更に、一定条件を満たす候補者にコミュニケーションサーバから作業状況を問い合わせ、その結果を収集して、その情報を伝えるべき人に提示できるようにしてもよい。
第2実施形態によれば、発信者がウェラブル端末をかけて、両手を使い、危険な作業を行っている作業者とのコミュニケーションをとる場合、ウェラブル端末上のディスプレイへ唐突に情報を表示せずに、発信者との位置関係や設定情報に基づいた音場を決定して立体音響による通知をする。このように危険な作業を行っている可能性のある作業者の視界を突然奪うことがないため、ウェアラブル端末のディスプレイ機能を安全に利用できる。
なお、事前通知の方法として音を説明したが、これに限らず、視界を遮らない程度であれば、スクリーンの画像によって通知してもよい。例えば、表示する投影像の一部の色を変える、部分的に色を変化させる、点滅させる等が可能である。バイブレータ68によりメガネを振動させてもよい。さらに、事前通知は一種類のみではなく、緊急度に応じて音の種類、音色、メロディーなど変えてもよい。
実施形態としてメガネ型ウェアラブル端末を説明したが、ゴーグル型、ヘルメット型等の他の頭部装着型でもよいし、リストバンド型、ペンダント型等にも本発明は適用可能である。例えば、ヘルメット型又はゴーグル型にすると、投影装置12、カメラ59をヘルメット又はゴーグルに取り付けることができ、通常のメガネユーザも使用できる。さらに、ヘルメット型にすると、スピーカ54をヘルメットの内側に取り付けることができるので、よりクリアな音を聴くことができるとともに、マイクをヘルメットに取り付け、しかも位置を調整できるので、マイクの集音能力が向上する。
また、頭部装着型以外のウェアラブル端末にも本発明は適用可能である。
さらに、ウェアラブルでなくても携帯可能な小型軽量で、常にユーザとともにある電子機器、例えば、ノートブック型パソコン、タブレット型パソコン、スマートフォンにも本発明は適用可能である。
ウェアラブル端末とコミュニケーションサーバとの機能分担は上述した説明の通りに限定されず、ウェアラブル端末の機能として説明したものの一部をコミュニケーションサーバの機能として実現してもよいし、コミュニケーションサーバの機能として説明したものの一部をウェアラブル端末の機能として実現してもよい。
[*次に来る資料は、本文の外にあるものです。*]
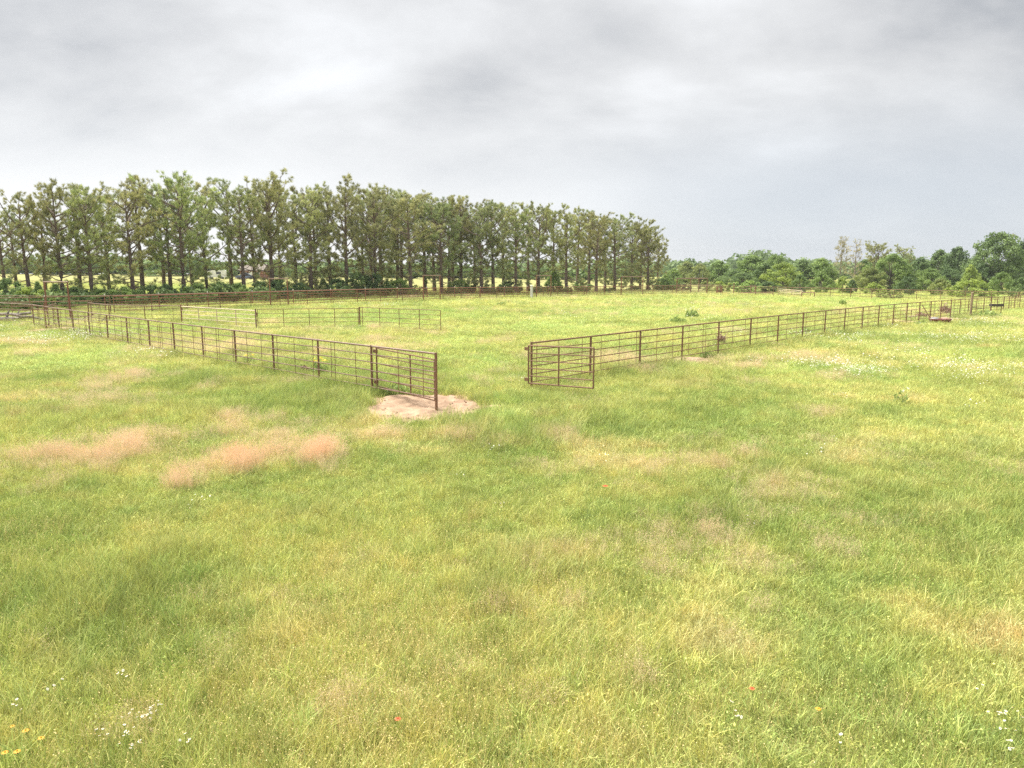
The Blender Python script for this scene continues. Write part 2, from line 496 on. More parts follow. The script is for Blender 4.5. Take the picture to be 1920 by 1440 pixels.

なお、本発明は上記実施形態そのままに限定されるものではなく、実施段階ではその要旨を逸脱しない範囲で構成要素を変形して具体化できる。また、上記実施形態に開示されている複数の構成要素の適宜な組み合せにより種々の発明を形成できる。例えば、実施形態に示される全構成要素から幾つかの構成要素を削除してもよい。更に、異なる実施形態に亘る構成要素を適宜組み合せてもよい。